Generally I prefer not to comment on “news”, and I will continue that trend here. But we all know gun violence in the US is bad, right? You don’t need to pay attention to the news to know that! You can just read Wikipedia. (And I’m being lazy in my research to demonstrate just how easy it is to find this stuff.)
In 2013, there were 73,505 nonfatal firearm injuries (23.2 injuries per 100,000 persons), and 33,636 deaths due to “injury by firearms” (10.6 deaths per 100,000 persons). These deaths included 21,175 suicides, 11,208 homicides, 505 deaths due to accidental or negligent discharge of a firearm, and 281 deaths due to firearms use with “undetermined intent”.
This is vastly higher than it is in other wealthy countries, and it’s only gotten higher in recent years. I used to think that the death rate by guns must be dwarfed by that of car crashes, but no, it’s actually quite comparable (although with a lower injury rate):
In 2010, there were an estimated 5,419,000 crashes, 30,296 deadly, killing 32,999, and injuring 2,239,000.
Here’s what’s not comparable: number of deaths by mass shootings. If you only pay attention to mass shootings in the news, this will vastly underestimate gun violence in the US.
Mass shooting statistics are tricky, because there’s no consensus criterion to distinguish mass shootings from other shootings. Mother Jones compiled a list of mass shootings, and counted 80 deaths in 2018. Wikipedia has a more expansive definition that counts 387 deaths in the same year. Either way, this is like one percent or less of the total gun deaths in a typical year. And the sensitivity to definition suggests that most deaths from mass shootings arise from incidents that just barely count as such. It’s not mass shootings that are the problem, it’s the broader category of gun violence.

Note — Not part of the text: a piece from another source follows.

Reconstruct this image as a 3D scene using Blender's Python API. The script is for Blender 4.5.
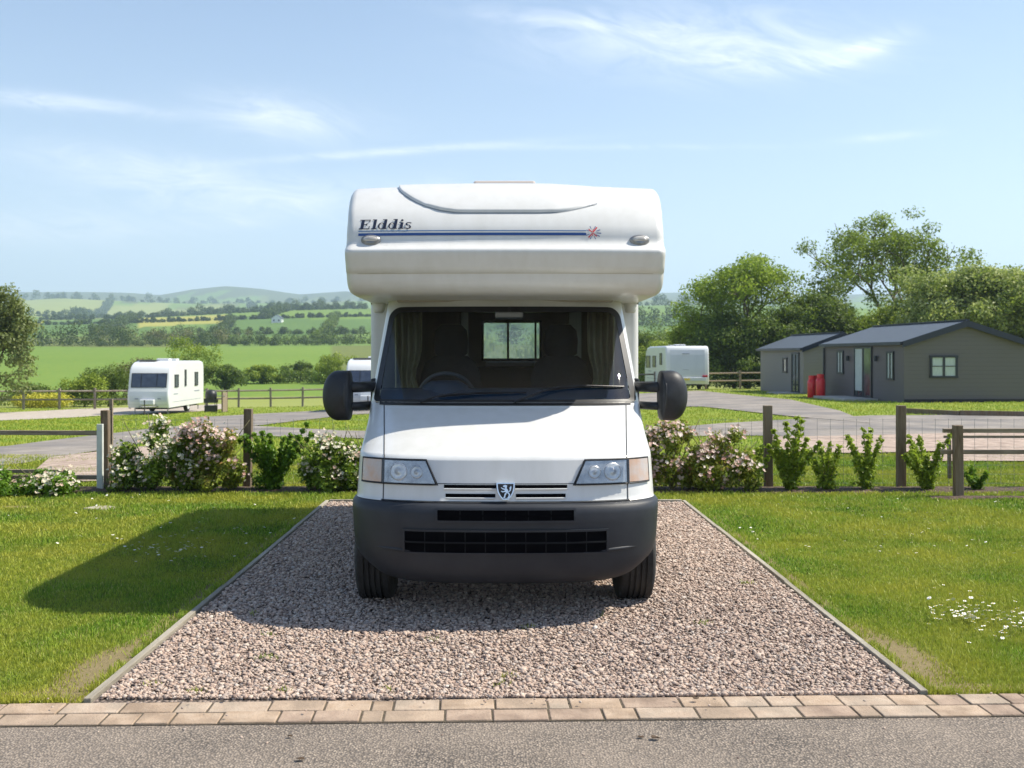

On social media, there has been a lot of demand to describe mass shootings as White terrorism. I don’t disagree. But “terrorism” means a lot of things to different people, and I’m not entirely sure which points people are ultimately trying to make. Are they saying that, because mass shootings are terrorism, we ought to take them more seriously? Are they saying that White supremacists are complicit in the shootings even if they weren’t directly involved?
In describing mass shootings as terrorism, there is another unintended point being made. You know, in my recollection of the Bush era, terrorism wasn’t a huge danger. Terrorism was greatly exaggerated, a political boogeyman that motivated airport security theater, and the Iraq war.
Terrorists kill relatively few people! Terrorists usually don’t have the power to kill very many people, so instead they kill a relatively small number of people in a very dramatic way, in order to draw attention and influence the political conversation. Mass shootings are the precisely the same. Although many people can die in a single incident, the deaths from mass shootings are dwarfed by deaths from other gun violence.
And what can we do about it? We can’t not respond to mass shootings. That political conversation is going to happen whether we like it or not. Gun violence is a big problem, and so is white supremacy, so it’s only right to direct the conversation around mass shootings towards fighting those broader problems. What’s not right, is advocating “solutions” that address mass shootings exclusively.
Ban guns.
WMDKitty -- Survivor says
“Are they saying that, because mass shootings are terrorism, we ought to take them more seriously? Are they saying that White supremacists are complicit in the shootings even if they weren’t directly involved?”
Yes to both.
sonofrojblake says
“We can’t not respond to mass shooting”
So far, reality respectfully disagrees.
consciousness razor says
More seriously than what? I think we ought to take them as seriously as those which are (already) typically branded as “terrorism”: the same types of crimes, when committed by Muslims or anybody who isn’t white.
Crime rates (and our degree of seriousness about such crimes) don’t really say everything that there is to say. You may have to address different types of crimes differently. There may be a larger number of people who shoot their spouse, for example, compared to the number of mass shooters. We might take both very seriously, even if a different amount of time/resources/etc. may be dedicated to them, perhaps roughly proportional to the rates.
But there are still other questions to ask. Are such people organized in any way, around anything at all? Do they have a political agenda? Which things are causing this particular kind of behavior, and is there any way to address those things? And so forth.
There’s no reason to think you should get the same answers every time. And I don’t see how it’s wrong to do this. Suppose nobody had any guns at all — sounds great, right? There would still be domestic violence, where a person kills or injures their spouse. So it would still be correct to advocate solutions which address that type of crime “exclusively.” (A better word would be “specifically,” since such solutions could have various other side effects, so those aren’t actually excluded.) And it would still be right to focus on racism, imperialism, capitalism, etc. — that’s one of many productive ways to address various forms of terrorism, even if doing so isn’t helping to solve all sorts of other problems.